Standardized Commit Messages with Conventional Commits
Set up and enforce the Conventional Commits specification with commitlint and commitizen for consistent, parseable commit messages.
Prerequisites
- -Node.js and npm installed
- -A Git repository
- -Basic understanding of commit message conventions
Steps
Install commitlint and the conventional config
Install commitlint, which validates commit messages, along with the conventional commits preset that defines the rules.
Create the commitlint configuration file
Create a config file that tells commitlint to use the conventional commits ruleset. Types include feat, fix, docs, style, refactor, test, chore, and more.
You can customize rules by adding a 'rules' object to the config. For example, set max header length or allow custom types.

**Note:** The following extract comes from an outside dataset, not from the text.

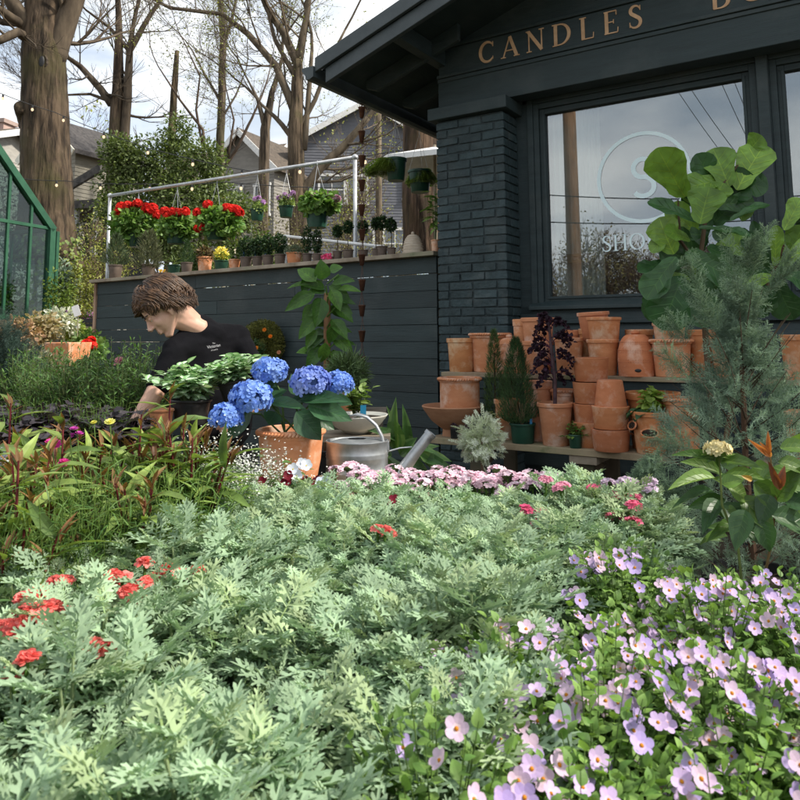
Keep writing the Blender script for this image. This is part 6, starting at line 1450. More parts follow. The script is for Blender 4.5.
# moss basket on the fence
p = FP(264, -.16); p.z = P(264, 344, p.y).z; s = S(p.y); mb_ = thing('moss_planter', 'round moss covered wreath planter with orange marigolds on the fence behind the person', 'planter', p)
b = MB(); bm_r = 21 * s
n = 30; ringp = [(bm_r * .62 * math.cos(6.283 * k / n), 0, bm_r * .72 * math.sin(6.283 * k / n)) for k in range(n + 1)]
b.tube(ringp, [bm_r * .42] * (n + 1), 14); b.ball((0, .03, 0), (bm_r * .6, .08, bm_r * .6), 16, 10)
o = b.build('moss', M_['moss'], mb_, smooth=True)
b = MB(); r = np.random.default_rng(3); n = 5200; th = r.uniform(0, 6.283, n); ph = r.uniform(-2.2, 1.4, n) - math.pi / 2; cr_ = bm_r * .43
pos = np.c_[np.cos(th) * (bm_r * .62 + cr_ * np.cos(ph)), cr_ * np.sin(ph), np.sin(th) * (bm_r * .72 + cr_ * np.cos(ph))]
b.inst(leafT('quad', .5), frames(pos, np.c_[np.cos(th) * np.cos(ph), np.sin(ph), np.sin(th) * np.cos(ph)] + r.normal(size=(n, 3)) * .5, r.normal(size=(n, 3)), r.uniform(.008, .02, n)), tints(n, (.045, .05, .012), (.17, .17, .035), .2, r)); b.build('moss_tufts', M_['leaf'], mb_)
b = MB(); ballf(b, (-.06, -.14, -.08), (.10, .06, .12), 700, L_LN, .035, (.02, .06, .02), (.08, .15, .05), seed=9, inner=.1); b.build('foliage', M_['leaf'], mb_)
MG = flowerT(9, .5, .5, cc=(.75, .25, .02), cr=.2, rows=3)
for k, (x, y, c_) in enumerate(((264.5, 330, (.85, .28, .03)), (270.5, 336.5, (.85, .25, .02)), (256.5, 348, (.85, .3, .03)), (279, 352.5, (.8, .38, .2)))):
    b = MB(); b.inst(MG, frames([(0, 0, 0)], [(1, 0, .2)], (-.2, -1, .4), .04), c_); b.build('marigold', M_['petal'], mb_, P(x, y, p.y - .22) - p)
# pothos on a pole
p = P(327, 372, 4.5); p.z = .45; pth = thing('climbing_pothos', 'large leaved climbing vine on a wooden pole in front of the fence', 'potted plant', p); addpot(pth, .14, .22, 'black')
b = MB(); b.tube([(-.0, 0, .15), (0, 0, P(327, 293, 4.5).z - p.z)], .022, 12, (1.0, .62, .40)); b.build('pole', M_['wood'], pth, smooth=True)
b = MB(); PL = leafT('ovate', .95, .25, .25, veins=True, stalk=.12); rg = random.Random(77)
for (x0, y0, x1, y1, w_, dd, tl) in ((318, 283, 300, 268, 22, -.05, .8), (322, 282, 322, 263, 22, 0, .4), (330, 284, 350, 278, 18, -.02, .9), (336, 290, 358, 288, 14, 0, 1.2), (318, 292, 288, 306, 20, -.05, .6), (314, 285, 290, 284, 10, 0, 1.4), (322, 295, 318, 322, 22, -.1, .3), (330, 288, 340, 306, 18, -.05, .4), (332, 305, 352, 318, 18, -.02, .6), (320, 315, 300, 334, 20, -.05, .5), (330, 318, 346, 334, 18, -.05, .5), (318, 328, 306, 345, 16, -.05, .6), (332, 332, 350, 350, 18, 0, .5), (322, 345, 308, 366, 18, -.05, .4), (330, 350, 345, 366, 18, -.03, .4), (316, 352, 300, 350, 14, 0, 1.0), (326, 340, 322, 362, 16, -.12, .3), (335, 322, 330, 342, 16, -.1, .3), (316, 303, 304, 318, 16, .03, .5), (338, 345, 352, 342, 12, .05, .9), (328, 272, 340, 266, 16, .05, .8), (312, 275, 303, 290, 16, 0, .5)):
    handleaf(b, p, x0, y0, x1, y1, 4.5 + dd, w_ * .9, PL, (.035, .10, .015), (.11, .24, .04), dz=rg.uniform(-.08, .04), tilt=tl, roll=rg.uniform(-.4, .4))
for k in range(26): y_ = rg.uniform(282, 372); sg = rg.choice((-1, 1)); handleaf(b, p, 327, y_, 327 + sg * rg.uniform(12, 24), y_ + rg.uniform(-6, 14), 4.55, rg.uniform(10, 15), PL, (.025, .075, .015), (.07, .16, .03), dz=rg.uniform(-.15, .08), tilt=rg.uniform(.2, 1.2), roll=rg.uniform(-.5, .5))
for k in range(9): y_ = 372 - k * 11; b.tube([(.0, -.02, P(327, y_, 4.5).z - p.z), (rg.uniform(-.09, .09), -.04, P(327, y_ - 9, 4.5).z - p.z)], .005, 5, (.10, .2, .04))
b.build('foliage', M_['gloss'], pth)
# small pots around
def midpot(name, label, px, ybot, d, wpx, hpx, m, z=None, cat='potted plant', rb=.8):
    p = P(px, ybot, d)
    if z is not None: p.z = z
    t = thing(name, label, cat, p); r = wpx / 2 * S(d); h = hpx * S(d); addpot(t, r, h, m, rb); return t, r, h, p
t, r, h, p = midpot('thyme_mound', 'round mound of fine grey green thyme beside the foot of the vine pole', 347, 410, 3.9, 24, 22, 'terra'); b = MB(); ballf(b, (0, 0, h + .07), (.105, .105, .10), 2600, L_ND, .05, (.06, .11, .04), (.15, .22, .09), seed=14, inner=.4); b.build('foliage', M_['needle'], t)
t = thing('display_stand', 'rough timber stand behind the watering can', 'stand', P(358, 300, 3.9)); t.location.z = 0; zt = p.z
b = MB(); b.box((-.15, -.15, zt - .03), (.15, .15, zt), (.5, .5, .5)); b.build('top', M_['wood'], t)
for sx in (-.1, .1): b = MB(); b.box((sx - .03, -.1, 0), (sx + .03, .1, zt - .031), (.5, .5, .5)); b.build('leg', M_['wood'], t)
p = P(357, 433, 3.3); t = thing('white_bowl', 'wide pale ceramic bowl of little herbs behind the watering can', 'bowl', p); b = MB(); b.lathe([(0, 0), (.05, 0), (.10, .03), (.135, .075), (.14, .082), (.132, .08), (.09, .035), (0, .03)], 40, tint=(.95, .93, .85)); b.build('body', M_['white'], t, smooth=True)
b = MB(); b.lathe([(.125, .068), (0, .07)], 20); b.build('soil', M_['soil'], t)
b = MB(); rg = random.Random(15); stems(b, 22, .17, .13, leafT('round', .9, .1, .1), .035, 5, rg, (.09, .17, .03), (.24, .34, .09), c=(0, 0, .06)); b.build('foliage', M_['leaf'], t)
b = MB(); b.box((.02, -.08, .07), (.045, -.078, .13), (.02, .28, .5)); b.build('plant_tag', M_['tagc'], t)
hst = thing('stool_stand', 'low timber stand holding the pale herb bowl', 'stand', (p.x, p.y, 0)); b = MB(); b.box((-.15, -.1, p.z - .025), (.15, .12, p.z - .001)); b.build('top', M_['wood'], hst); b = MB(); b.box((-.05, -.05, 0), (.05, .05, p.z - .026)); b.build('leg', M_['wood'], hst)
t = thing('variegated_lily', 'clump of broad arching green leaves with cream edges behind the watering can spout', 'plant', (P(400, 450, 3.5).x, 3.5, .3)); o0 = t.location; addpot(t, .14, .2, 'black')
VL = leafT('ovate', .9, .25, .5); VL = (VL[0], [(fa, np.array([[1.9, 1.5, 1.8] if (i % 4 in (0, 3) and (i // 4) % 3) else [1, 1, 1] for i in range(len(fa))])) for fa, ft in VL[1]])
b = MB(); rg = random.Random(16)
for (x0, y0, x1, y1, w_, tl) in ((385, 450, 345, 436, 16, .8), (388, 455, 360, 418, 14, .6), (392, 455, 368, 448, 18, .7), (396, 450, 388, 412, 16, .3), (400, 450, 398, 418, 13, .3), (404, 450, 412, 420, 14, .3), (410, 455, 432, 440, 14, .8), (415, 455, 448, 452, 15, .8), (418, 458, 452, 462, 14, .9), (405, 460, 426, 468, 16, .6), (392, 462, 372, 470, 16, .6), (388, 448, 352, 424, 12, 1.0), (400, 455, 408, 440, 18, .4), (395, 440, 380, 424, 14, .6), (410, 448, 438, 446, 10, 1.0), (418, 452, 444, 470, 14, .5), (386, 460, 350, 456, 14, .6)):
    handleaf(b, o0, x0, y0, x1, y1, 3.4 + rg.uniform(-.1, .1), w_, VL, (.04, .10, .03), (.10, .20, .05), dz=rg.uniform(-.2, .05), tilt=tl, roll=rg.uniform(-.5, .5))
b.inst(VL, frames(np.tile([[0, 0, .2]], (12, 1)), np.c_[rng.normal(size=(12, 2)), np.full(12, .8)], (0, 0, 1), .3), tints(12, (.04, .10, .03), (.1, .2, .05))); b.build('foliage', M_['gloss'], t)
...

Install husky for Git hooks
Install husky and initialize it. This creates a .husky directory with a pre-commit hook template.
Add a commit-msg hook for commitlint
Create a commit-msg hook that runs commitlint against every commit message. Invalid messages will be rejected.
Make sure the hook file is executable. On Unix systems, run 'chmod +x .husky/commit-msg'.
Test with a valid conventional commit
Create a test commit using the conventional format: type(optional-scope): description. The hook should pass.
Common types: feat (new feature), fix (bug fix), docs (documentation), refactor (code restructuring), test (adding tests), chore (maintenance).
Test with an invalid commit message
Try committing with a non-conventional message. Commitlint should reject it with an error explaining the required format.